Given all of this, it shouldn't surprise us that grace is another reoccurring theme. The album's closing anthem, "All My Favorite People," is the sort of song you can sing waiving a Bible or a bottle of beer. Book or beverage, we sing along:
"All my favorite people are broken/Believe me, my heart should know... All my friends are part saint and part sinner/we lean on each other/try to rise above/We're not afraid to admit that we're still beginners/We're all late bloomers/When it comes to love."
One of the most honest lines you'll ever hear is the title and chorus of the song: "Only God Can Save Us Now." The song is inspired by the nursing home where Karin Bergquist's mother lives. "Only God can save us now" was the exclamation of one of her mother's fellow residents.
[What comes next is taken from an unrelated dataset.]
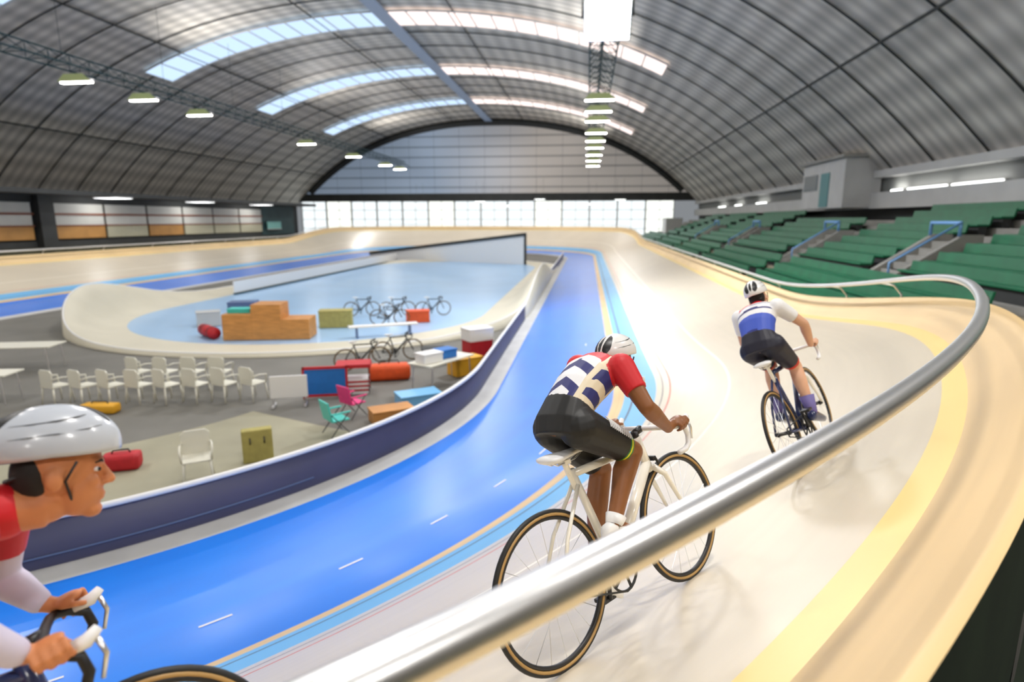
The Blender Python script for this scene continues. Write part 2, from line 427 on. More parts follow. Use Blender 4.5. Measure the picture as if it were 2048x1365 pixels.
# side walls and back wall
mb = MB(); mb.box(xs[0]-.4, xs[0], Y0, Y1, -.2, roofz(xs[0])+.3); tag(mb.build('wall_left', M['dark']), kind='structure')
mb = MB(); mb.box(xs[-1], xs[-1]+.4, Y0, Y1, -.2, roofz(xs[-1])+.3); tag(mb.build('wall_right', M['dark']), kind='structure')
mb = MB(); mb.box(xs[0], xs[-1], Y0-.4, Y0, -.2, 20.5); tag(mb.build('wall_back', M['dark']), kind='structure')
# floor slab
mb = MB(); mb.box(xs[0], xs[-1], Y0, Y1, -.3, -.01); tag(mb.build('floor', M['asphalt']), kind='structure')
# pale painted stretch of the infield near the fence
mb = MB()
ring = [(CX+(RIN-.9)*math.cos(a), YC+(RIN-.9)*math.sin(a)) for a in [math.radians(-80+1.85*i) for i in range(33)]]
ring2 = [(CX+(RIN-4.9)*math.cos(a), YC+(RIN-4.9)*math.sin(a)) for a in [math.radians(-80+1.85*i) for i in range(33)]]
mb.add([(x, y, .004) for x, y in ring]+[(x, y, .004) for x, y in ring2], [(i, i+1, 34+i, 33+i) for i in range(32)])
tag(mb.build('floor_paint', M['palefloor']), kind='structure')

# concourse outside the near bend (where one stands to take the picture)
mb = MB(); N = 60
th = [math.radians(-100+73*i/N) for i in range(N+1)]
ra, rb = RIN+W+BW+.06, RIN+W+BW+7.5
mb.add([(CX+r*math.cos(a), YC+r*math.sin(a), 2.42) for r in (ra, rb) for a in th], [(i, i+1, N+2+i, N+1+i) for i in range(N)])
tag(mb.build('floor_concourse', M['darkgreen']), kind='structure')

def area(name, loc, power, sx, sy, col=(1,.965,.92)):
    l = bpy.data.lights.new(name, 'AREA'); l.shape = 'RECTANGLE'; l.size = sx; l.size_y = sy; l.energy = power; l.color = col
    o = bpy.data.objects.new(name, l); COL.objects.link(o); o.location = loc; return o

# ------------------------------------------------------------------ left gallery behind the back straight
GX = -38.0
mb = MB(); mb.box(GX-.3, GX, 14, 76, -.2, 2.9); mb.box(GX-6, GX+2.6, 14, 77, 6.05, 6.35); mb.box(GX-.3, GX, 14, 76, 5.55, 6.05)
mb.box(GX-6, GX-5.8, 14, 76, 2.9, 6.1)
tag(mb.build('wall_gallery', M['dark']), kind='structure')
wht = mat('white_gallery_panel', srgb(186,186,180), .6, noise=.05, nscale=.7)
rust = mat('rust_red_beam', srgb(120,66,46), .6); brn = mat('brown_board', srgb(176,128,68), .6, noise=.15, nscale=.8); crm = mat('cream_board', srgb(176,172,148), .6, noise=.08)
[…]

The song describes the crazy antics of the seniors and reflects that there's a good chance that will be our final stop as well. When we get there, we remember there are some things only God can do.

The Long Surrender navigates the joy and pain of love honestly and carefully. With its detailed production, I will say it lacks the spontaneous power of Drunkard's Prayer, the 2005 album that was born when they stopped their tour before I could see them in Florida. Drunkard's Prayer, along with the German worship music of Andrea Adams-Frey and Albert Frey (another married music duo), helped me to take courage and begin the journey of my own marriage. (The title track if that album, incidentally, has one of my all-time favorite lines in song: "You're my water, you're my wine/You're my whisky from time to time.") But, The Long Surrender makes me root for Over the Rhine as a band, because their songs speak to thing in ways so many others don't express, in ways that continue help me. It since they lay it all out there, The Long Surrender also makes me root for their marriage, for my marriage and for other marriages, infinitely more important than any music a marriage may produce.

And whenever I root, I pray. I can't help it. I believe, as much as I believe the chair on which I sit will continue to hold me, that our Lord entered this world and sympathizes with our weaknesses. All his favorite people are broken, because, we all are. We lean on each other, and we all lean on Him, to rise above. And He, the ultimate lover, love incarnate, intimately understands the joys and pains of love, in marriage or otherwise.

1 comment:

Rakel said...

Beautiful! I love Over the Rhine but didn't realize they had a new album out. I first heard their music at l'Abri. "Born" was the song. I appreciate their honesty and passion. Thanks for sharing.